Making sense of auditor tacit knowledge

Tacit knowledge in inexperienced auditors has become valued by audit firms, particularly when they are supervised by experienced auditors who possess a high degree of tacit knowledge, according to insights from Jasmijn C. Bol (Tulane University), Cassandra Estep (Emory University), Frank Moers (Maastricht University) and Mark E. Peecher (University of Illinois). They studied accounting firms’ current practices in human capital development comparing the outcomes to previous studies, to extend upon past work by Tan and Libby [1997] and their model of “auditor expertise development”, where they previously argued that tacit knowledge was less valued by audit firms.

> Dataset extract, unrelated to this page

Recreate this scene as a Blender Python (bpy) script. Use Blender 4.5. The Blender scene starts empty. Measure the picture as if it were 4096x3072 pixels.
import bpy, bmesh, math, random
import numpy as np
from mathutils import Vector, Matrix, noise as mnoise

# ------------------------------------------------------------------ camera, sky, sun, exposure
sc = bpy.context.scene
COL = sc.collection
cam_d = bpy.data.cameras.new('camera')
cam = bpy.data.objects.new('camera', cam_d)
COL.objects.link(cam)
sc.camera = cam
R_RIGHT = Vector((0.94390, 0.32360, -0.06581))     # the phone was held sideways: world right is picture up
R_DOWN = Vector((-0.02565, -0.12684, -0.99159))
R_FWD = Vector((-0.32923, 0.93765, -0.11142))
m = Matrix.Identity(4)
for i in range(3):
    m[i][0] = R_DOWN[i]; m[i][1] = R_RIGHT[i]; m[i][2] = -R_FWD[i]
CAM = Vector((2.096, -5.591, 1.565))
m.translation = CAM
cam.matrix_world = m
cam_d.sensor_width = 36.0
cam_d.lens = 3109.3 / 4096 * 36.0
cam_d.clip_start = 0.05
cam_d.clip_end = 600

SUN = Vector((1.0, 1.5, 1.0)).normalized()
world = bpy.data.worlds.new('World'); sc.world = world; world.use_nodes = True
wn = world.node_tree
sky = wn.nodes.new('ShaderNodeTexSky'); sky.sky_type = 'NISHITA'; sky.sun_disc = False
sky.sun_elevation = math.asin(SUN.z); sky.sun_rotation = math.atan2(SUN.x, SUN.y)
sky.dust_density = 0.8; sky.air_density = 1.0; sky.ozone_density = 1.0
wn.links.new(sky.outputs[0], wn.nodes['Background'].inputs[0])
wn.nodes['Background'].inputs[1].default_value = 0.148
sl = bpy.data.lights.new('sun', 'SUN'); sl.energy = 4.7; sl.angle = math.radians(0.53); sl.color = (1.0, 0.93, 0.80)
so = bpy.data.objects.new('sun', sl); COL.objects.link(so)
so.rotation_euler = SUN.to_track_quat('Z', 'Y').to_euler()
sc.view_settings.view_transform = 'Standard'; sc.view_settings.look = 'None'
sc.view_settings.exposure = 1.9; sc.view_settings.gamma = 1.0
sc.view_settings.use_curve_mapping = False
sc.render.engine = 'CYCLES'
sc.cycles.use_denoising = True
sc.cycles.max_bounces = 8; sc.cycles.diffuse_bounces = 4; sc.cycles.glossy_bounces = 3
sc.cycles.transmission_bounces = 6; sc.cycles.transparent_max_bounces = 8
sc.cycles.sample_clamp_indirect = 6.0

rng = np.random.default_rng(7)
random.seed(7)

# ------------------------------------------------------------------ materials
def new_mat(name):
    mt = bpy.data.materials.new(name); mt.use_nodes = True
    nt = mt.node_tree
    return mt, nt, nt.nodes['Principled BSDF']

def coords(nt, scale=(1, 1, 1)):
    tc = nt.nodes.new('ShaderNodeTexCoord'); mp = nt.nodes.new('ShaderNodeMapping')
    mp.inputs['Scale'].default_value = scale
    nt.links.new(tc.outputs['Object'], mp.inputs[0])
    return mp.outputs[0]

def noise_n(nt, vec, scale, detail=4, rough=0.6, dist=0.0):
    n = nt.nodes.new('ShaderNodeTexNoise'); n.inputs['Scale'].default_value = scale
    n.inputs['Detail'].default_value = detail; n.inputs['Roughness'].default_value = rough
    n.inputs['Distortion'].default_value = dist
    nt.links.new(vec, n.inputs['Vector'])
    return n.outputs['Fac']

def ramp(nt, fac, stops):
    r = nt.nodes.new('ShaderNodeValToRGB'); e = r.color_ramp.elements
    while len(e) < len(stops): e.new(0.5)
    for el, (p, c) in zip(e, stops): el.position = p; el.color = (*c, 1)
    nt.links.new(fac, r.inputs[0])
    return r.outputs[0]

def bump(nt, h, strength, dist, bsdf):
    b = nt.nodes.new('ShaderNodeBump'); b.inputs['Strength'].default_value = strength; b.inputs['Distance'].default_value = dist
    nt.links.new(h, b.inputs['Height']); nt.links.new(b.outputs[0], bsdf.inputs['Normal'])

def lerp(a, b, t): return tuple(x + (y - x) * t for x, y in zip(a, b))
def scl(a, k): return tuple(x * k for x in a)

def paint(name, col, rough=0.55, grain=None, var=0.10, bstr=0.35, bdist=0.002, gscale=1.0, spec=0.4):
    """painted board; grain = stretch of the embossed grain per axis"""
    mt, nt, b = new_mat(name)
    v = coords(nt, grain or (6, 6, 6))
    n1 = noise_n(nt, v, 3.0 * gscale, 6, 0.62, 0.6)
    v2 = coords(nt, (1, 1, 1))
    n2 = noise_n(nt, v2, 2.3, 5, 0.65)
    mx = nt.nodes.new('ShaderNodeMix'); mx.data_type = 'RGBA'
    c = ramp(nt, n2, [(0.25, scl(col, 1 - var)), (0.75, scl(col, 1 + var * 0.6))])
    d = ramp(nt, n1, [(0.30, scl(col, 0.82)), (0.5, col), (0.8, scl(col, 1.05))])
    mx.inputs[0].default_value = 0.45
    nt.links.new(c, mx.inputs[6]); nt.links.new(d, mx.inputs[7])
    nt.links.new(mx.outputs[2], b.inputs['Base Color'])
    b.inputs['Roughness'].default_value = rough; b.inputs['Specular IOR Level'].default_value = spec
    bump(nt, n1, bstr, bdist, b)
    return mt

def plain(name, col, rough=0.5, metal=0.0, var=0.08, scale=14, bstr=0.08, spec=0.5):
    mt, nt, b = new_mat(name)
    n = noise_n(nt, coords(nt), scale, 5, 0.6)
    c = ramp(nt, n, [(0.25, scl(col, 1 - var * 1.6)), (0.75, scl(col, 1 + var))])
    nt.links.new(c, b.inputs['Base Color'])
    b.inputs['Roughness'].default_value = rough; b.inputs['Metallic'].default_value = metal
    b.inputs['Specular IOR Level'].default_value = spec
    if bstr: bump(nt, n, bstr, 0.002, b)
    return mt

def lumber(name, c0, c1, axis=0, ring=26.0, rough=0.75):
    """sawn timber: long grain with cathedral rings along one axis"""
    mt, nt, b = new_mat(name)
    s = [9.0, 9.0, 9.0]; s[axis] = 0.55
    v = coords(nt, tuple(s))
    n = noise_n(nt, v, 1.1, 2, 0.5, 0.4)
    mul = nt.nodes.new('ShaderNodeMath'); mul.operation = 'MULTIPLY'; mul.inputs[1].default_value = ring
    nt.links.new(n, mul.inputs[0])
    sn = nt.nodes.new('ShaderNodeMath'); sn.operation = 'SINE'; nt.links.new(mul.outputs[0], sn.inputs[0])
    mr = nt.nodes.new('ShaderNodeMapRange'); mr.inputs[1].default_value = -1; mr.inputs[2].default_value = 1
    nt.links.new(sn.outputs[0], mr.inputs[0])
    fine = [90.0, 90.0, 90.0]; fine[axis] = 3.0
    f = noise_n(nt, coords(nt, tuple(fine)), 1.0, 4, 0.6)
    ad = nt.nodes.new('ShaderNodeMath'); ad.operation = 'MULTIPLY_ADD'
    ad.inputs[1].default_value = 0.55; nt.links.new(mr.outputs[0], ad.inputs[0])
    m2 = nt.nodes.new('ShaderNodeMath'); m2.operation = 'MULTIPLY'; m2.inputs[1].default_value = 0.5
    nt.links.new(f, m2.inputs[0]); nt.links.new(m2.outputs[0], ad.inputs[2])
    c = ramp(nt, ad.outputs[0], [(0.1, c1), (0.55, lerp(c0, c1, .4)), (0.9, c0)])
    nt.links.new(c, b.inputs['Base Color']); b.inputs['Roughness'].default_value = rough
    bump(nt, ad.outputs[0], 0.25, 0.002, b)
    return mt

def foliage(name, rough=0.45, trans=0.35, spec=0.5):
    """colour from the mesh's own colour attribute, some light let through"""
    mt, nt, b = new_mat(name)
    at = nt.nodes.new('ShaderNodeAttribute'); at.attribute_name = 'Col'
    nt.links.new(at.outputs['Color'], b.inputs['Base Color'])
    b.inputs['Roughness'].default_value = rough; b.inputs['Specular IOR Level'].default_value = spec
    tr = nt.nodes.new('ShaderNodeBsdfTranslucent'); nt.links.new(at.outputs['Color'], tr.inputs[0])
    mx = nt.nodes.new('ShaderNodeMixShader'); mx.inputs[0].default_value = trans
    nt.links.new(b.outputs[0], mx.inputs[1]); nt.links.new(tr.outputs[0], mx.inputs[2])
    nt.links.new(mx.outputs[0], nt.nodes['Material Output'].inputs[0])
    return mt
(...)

The research also explores how audit firms’ human capital is impacted and approaches which can be used to better leverage tacit knowledge. They discovered that auditor firms are now implementing programs that facilitate the transfer of tacit knowledge between experienced auditors (high in tacit knowledge) with less experienced auditors. Strategies include adopting mentorship programs and rewarding auditors with positive annual reviews, career advancement and financial bonuses to incentivize employee’s motivation for acquiring tacit knowledge. Thus, demonstrating audit firms are now highly committed to developing and leveraging tacit knowledge more effectively.

Full paper: Bol, J., C. Estep, F. Moers, and M. Peecher. 2018. “The Role of Tacit Knowledge in Auditor Expertise and Human Capital Development.” Journal of Accounting Research, 56 (4): 1205-1252.